While finance continues to be a challenge, Prem and Susi are not short of plans and ideas. A new venture, sponsored by Helvetas, is the schools program, which grew out of Prem’s realization that children would love some of the films shown by the society. He has put together a collection of 15 films of varying lengths, suitable for different ages, and begun circulating a brochure, containing a synopsis of each film, among schools and clubs, encouraging them to order any of the films to show privately. The collection is gradually growing, as more suitable films are identified, and Prem and Susi hope this will enable children to enjoy and learn from seeing children of their own age group living in other cultures, dealing with real life issues and solving problems.
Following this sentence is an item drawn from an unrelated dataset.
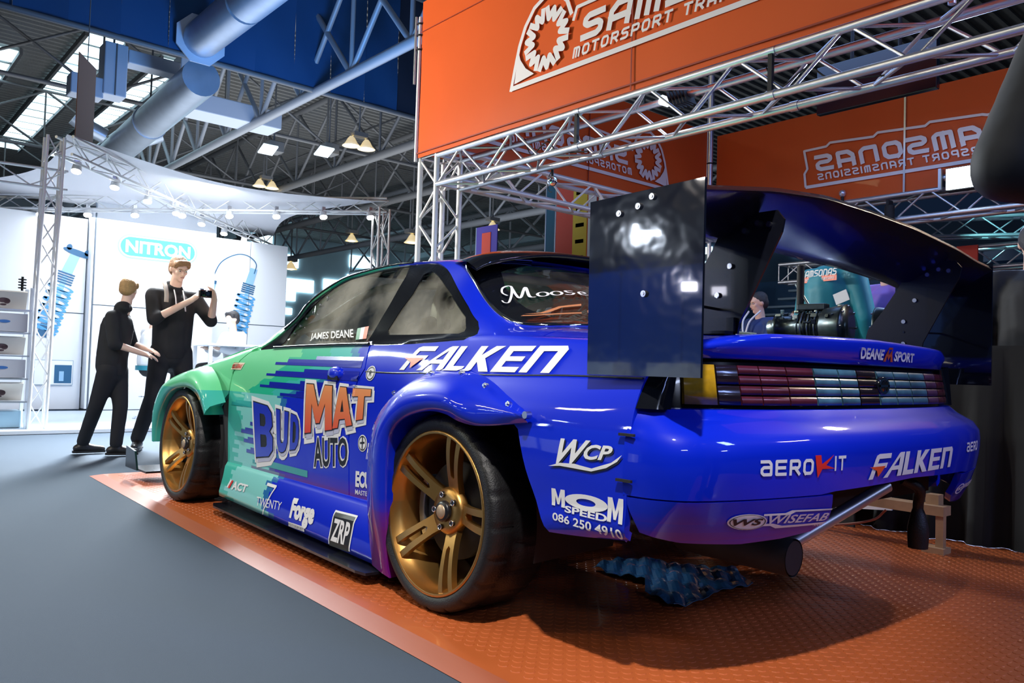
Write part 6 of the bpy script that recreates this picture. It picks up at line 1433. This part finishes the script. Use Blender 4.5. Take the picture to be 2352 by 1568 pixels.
# left rear quarter stickers
def wcp():
    a = Art(); a.text('W', 0, .22, .50, .78, off=.03, shear=.25); a.text('CP', .44, .38, .42, .50, off=.03, shear=.2)
    a.poly([(-.06, .16), (.10, .26), (.34, .24), (.60, .10), (.86, .30), (1.0, .58), (.94, .34), (.80, .12), (.60, .0), (.34, .10), (.12, .17)]); return a
Q = [(-.565, .530), (-.838, .560), (-.838, .632), (-.600, .625)]
Q2 = [(x - .004, z - .004) for x, z in Q]; side_decal('script_shadow', wcp(), M_ink, Q2, (-.06, 0, 1, 1), .0024); side_decal('script_logo', wcp(), M_white, Q, (-.06, 0, 1, 1), .0036)
a = Art()
for m0, h0, h1 in ((0, .46, .42), (.80, .30, .46)):
    hh = (.54, .46)[0]; yb = (.46, .38)[m0 > .5]; a.poly([(m0 + x * .20, yb + y * (1.0 - yb)) for x, y in ((0, 0), (.26, 0), (.28, .58), (.42, .12), (.58, .12), (.72, .58), (.74, 0), (1, 0), (1, 1), (.70, 1), (.50, .45), (.30, 1), (0, 1))])
a.disc((.5, .74), .30, .22, hole=.45); a.text('SPEED', .20, .34, .60, .20, off=.03)
a.text('086 250 4910', .02, .0, .97, .25, off=.02)
side_decal('speed_shop_sticker', a, M_white, [(-.585, .398), (-.848, .388), (-.848, .492), (-.582, .485)], (0, 0, 1, 1), .003)
# rear bumper stickers
def aero(Q):
    a = Art(); tech(a, 'aERO', 0, 0, 1, .9, .22, .20); tail_decal('sticker_lettering', a, M_white, Q, (0, 0, 4.3, 1))
aero([(.735, .562), (.548, .560), (.548, .602), (.738, .603)])
a = Art(); a.poly([(0, 1), (.30, 1), (.40, .55), (1.0, 1.0), (.62, .48), (1.1, .28), (.45, .30), (.30, -.15)]); tail_decal('sticker_letter', a, M_red, [(.555, .558), (.468, .558), (.468, .610), (.545, .610)], (0, 0, 1, 1))
a = Art(); tech(a, 'IT', 0, 0, 1, 1.0, .25, .20); tail_decal('sticker_lettering', a, M_white, [(.462, .566), (.412, .566), (.412, .606), (.464, .606)], (0, 0, 1.5, 1))
a = Art(); a.disc((.17, .42), .17, .40); a.poly([(.30, .18), (.38, .18), (.44, .04), (1.0, .10), (1.0, .22), (.50, .16), (.40, .30), (.32, .30)]); a.poly([(.30, .70), (.55, .72), (.60, .86), (1.0, .86), (1.0, .94), (.56, .95), (.50, .82), (.30, .80)]); a.text('WISEFAB', .35, .28, .64, .44, off=.02, shear=.25); a.text('.COM', .86, .02, .12, .12, off=.01, shear=.2)
Q = [(.793, .424), (.436, .412), (.436, .465), (.812, .478)]
tail_decal('fabricator_sticker', a, M_white, Q, (0, 0, 1, 1)); a = Art(); a.text('WS', .04, .26, .26, .34, off=.03, shear=.3); a.disc((.17, .42), .155, .365, hole=.95); tail_decal('fabricator_sticker', a, M_ink, Q, (0, 0, 1, 1), .0045)
aero([(-.46, .575), (-.66, .572), (-.66, .606), (-.46, .608)])
a = Art(); a.disc((.17, .42), .17, .40, hole=.8); a.text('WS', .04, .26, .26, .34, off=.02, shear=.3); a.text('WISEFAB', .35, .28, .64, .44, off=.02, shear=.25); tail_decal('fabricator_sticker', a, M_white, [(-.44, .425), (-.78, .425), (-.78, .470), (-.44, .470)], (0, 0, 1, 1))
# boot lettering
word('DEANE', [(.105, .878), (-.045, .878), (-.045, .912), (.115, .914)], M_white, .035, fn=tail_decal); word('SPORT', [(-.125, .877), (-.29, .876), (-.28, .908), (-.125, .911)], M_white, .035, fn=tail_decal)
a = Art(); a.poly([(0, 0), (.3, 1), (.5, .5), (.7, 1), (1, 0), (.75, 0), (.68, .45), (.5, .1), (.32, .45), (.25, 0)]); a.add([(.3, .95), (.7, .95), (.7, 1.1), (.3, 1.1)], [(0, 1, 2, 3)]); tail_decal('boot_mark', a, mat('copper_vinyl', (.5, .09, .04), .4), [(-.05, .874), (-.12, .874), (-.12, .916), (-.05, .916)], (0, 0, 1, 1))
# sill stickers
word('ACT', [(1.86, .148), (1.66, .158), (1.665, .195), (1.875, .192)], M_white, .04, .2); a = Art(); a.poly([(0, 0), (.4, 0), (1, 1), (.6, 1)]); side_decal('sill_mark', a, M_white, [(1.93, .150), (1.885, .150), (1.885, .192), (1.93, .192)], (0, 0, 1, 1)); a = Art(); a.poly([(0, 0), (.4, 0), (1, 1), (.6, 1)]); side_decal('sill_mark', a, M_red, [(1.905, .150), (1.86, .150), (1.86, .192), (1.905, .192)], (0, 0, 1, 1), .004)
word('TWENTY', [(1.52, .118), (1.25, .135), (1.25, .172), (1.53, .158)], M_white, .0); a = Art(); a.line([(0, 1), (1, 1), (.35, 0)], .10); side_decal('sill_numeral', a, M_white, [(1.46, .085), (1.39, .085), (1.36, .225), (1.46, .225)], (0, 0, 1, 1), .0042)
word('Forge', [(1.15, .095), (.92, .100), (.92, .215), (1.15, .205)], M_white, .06); a = Art(); a.add([(0, 0), (1, 0), (1, 1), (0, 1)], [(0, 1, 2, 3)]); side_decal('sill_plate', a, M_white, [(1.15, .083), (.99, .085), (.99, .105), (1.15, .103)], (0, 0, 1, 1)); word('MOTORSPORT', [(1.145, .087), (.995, .089), (.995, .101), (1.145, .099)], M_ink, .0, lift=.005)
a = Art(); a.add([(0, 0), (1, 0), (1, 1), (0, 1)], [(0, 1, 2, 3)]); Q = [(.765, .065), (.585, .068), (.585, .215), (.765, .21)]; side_decal('sill_plate', a, M_white, Q, (0, 0, 1, 1), .0026); a = Art(); a.add([(.05, .05), (.95, .05), (.95, .95), (.05, .95)], [(0, 1, 2, 3)]); side_decal('sill_plate', a, M_ink, Q, (0, 0, 1, 1), .0036); a = Art(); a.text('ZRP', .12, .2, .76, .6, off=.03); side_decal('sill_plate_lettering', a, M_white, Q, (0, 0, 1, 1), .0046)
word('ECU', [(.675, .315), (.565, .32), (.565, .385), (.675, .38)], M_white, .05); word('MASTER', [(.675, .285), (.565, .29), (.565, .308), (.675, .305)], M_white, .01)
a = Art(); a.disc((.5, .5), .5, .5); Q = [(.668, .46), (.60, .462), (.60, .53), (.668, .528)]; side_decal('round_sticker', a, M_white, Q, (0, 0, 1, 1), .0026); a = Art(); a.disc((.5, .5), .43, .43, hole=.88); a.line([(.25, .5), (.75, .55)], .10); a.line([(.5, .1), (.5, .9)], .10); side_decal('round_sticker', a, M_ink, Q, (0, 0, 1, 1), .0038)
word('FEAL', [(.602, .435), (.565, .435), (.565, .50), (.590, .50)], M_white, .05)
a = Art(); a.add([(0, 0), (1, 0), (1, 1), (0, 1)], [(0, 1, 2, 3)]); Q = [(2.06, .762), (1.93, .762), (1.90, .800), (2.02, .800)]; side_decal('fender_sticker', a, mat('cream_vinyl', (.75, .66, .48), .4), Q, (0, 0, 1, 1), .0026); word('SAMSONAS', [(2.05, .770), (1.935, .770), (1.915, .792), (2.025, .792)], M_red, .02, .2, lift=.004)
# glass lettering
def glass_pt(u, v): return body_ev(u, v, .002)
a = Art(); a.text('JAMES DEANE', 0, 0, 1, 1, off=.02); q = quad_map([(1.29, 7.03, 0), (.875, 7.03, 0), (.925, 7.42, 0), (1.31, 7.36, 0)]); a.build('window_lettering', M_white, lambda x, y: glass_pt(q(x, y).x, q(x, y).y), car, .1)
q = quad_map([(.86, 7.0, 0), (.775, 7.05, 0), (.80, 7.48, 0), (.889, 7.43, 0)])
for i, m_ in enumerate((M_grn, M_white, M_orange)): a = Art(); a.add([(i / 3, 0), ((i + 1) / 3, 0), ((i + 1) / 3, 1), (i / 3, 1)], [(0, 1, 2, 3)]); a.build('window_flag', m_, lambda x, y: glass_pt(q(x, y).x, q(x, y).y), car, .2)
a = Art()
for l in ([(0, .15), (.02, .02), (.10, .0), (.17, .4), (.20, .9), (.16, 1), (.07, .85), (.05, .6), (.12, .45)], [(.20, .9), (.27, .25), (.36, .95), (.38, .3), (.44, .22)]): a.line(bezier_spline(l, 5), .035)
for cx_ in (.52, .66): a.line(bezier_spline([(cx_ + .055 * math.cos(t_), .38 + .17 * math.sin(t_)) for t_ in np.linspace(0, 2 * PI, 9)], 3), .03)
a.line(bezier_spline([(.84, .55), (.76, .58), (.78, .42), (.84, .35), (.80, .2), (.74, .24)], 4), .03); a.line(bezier_spline([(.90, .38), (.98, .42), (.95, .55), (.90, .45), (.92, .24), (1.0, .26)], 4), .03)
q = quad_map([(.052, 9.85, 0), (-.03, 11.1, 0), (.03, 11.15, 0), (.135, 10.0, 0)]); a.build('rear_window_script', M_white, lambda x, y: body_ev(q(x, y).x, q(x, y).y, .003), car, .1)
a = Art(); a.poly([(0, 0), (.3, .12), (.55, .75), (1, 1), (1, .8), (.62, .6), (.45, .1), (.35, 0)]); a.poly([(-.05, -.35), (1, -.1), (1, .05), (0, -.2)]); a.text('GTR', 1.1, -.2, .8, .9, off=.03, shear=.3)
q = quad_map([(-.045, 10.0, 0), (-.115, 10.70, 0), (-.06, 10.85, 0), (-.012, 10.3, 0)]); a.build('rear_window_mark', mat('copper_print', (.55, .22, .10), .4), lambda x, y: body_ev(q(x, y).x, q(x, y).y, .003), car, .1)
Prem and Susi are also looking into the possibility of starting societies outside of the Kathmandu valley, for example in Pokhara and Dharan, an idea which has been enthusiastically received by the NTB. They would also like to encourage more Nepalis to come to the films, and are thinking about the possibility of providing sub-titles in Nepali, even if only a synopsis, to overcome the difficulty faced by non-native speakers of English trying to read English sub titles and follow the film. However, as it is an expensive process, this would require additional funding. The film society would welcome any ideas for new ventures, different films and access to funding, so please contact Prem, Susi or Susan with your suggestions.

Finally, what do Prem, Susi and Susan feel about the first four years of the film society?

Susi: “No regrets. I have met lots of interesting people, and am happy to see the impact of the films. We are now seeing great potential from upcoming Nepali filmmakers.”

Prem: “A dream come true. I have wanted to do this for so long.”

Susan: “Prem and Suzi have spent hundreds of hours viewing and choosing films; their dedication to the principle of showing only films which fit the agreed criteria has given the film society its unique character. On so many occasions a film from some other country reflected parallels in and changes in Nepalese society.”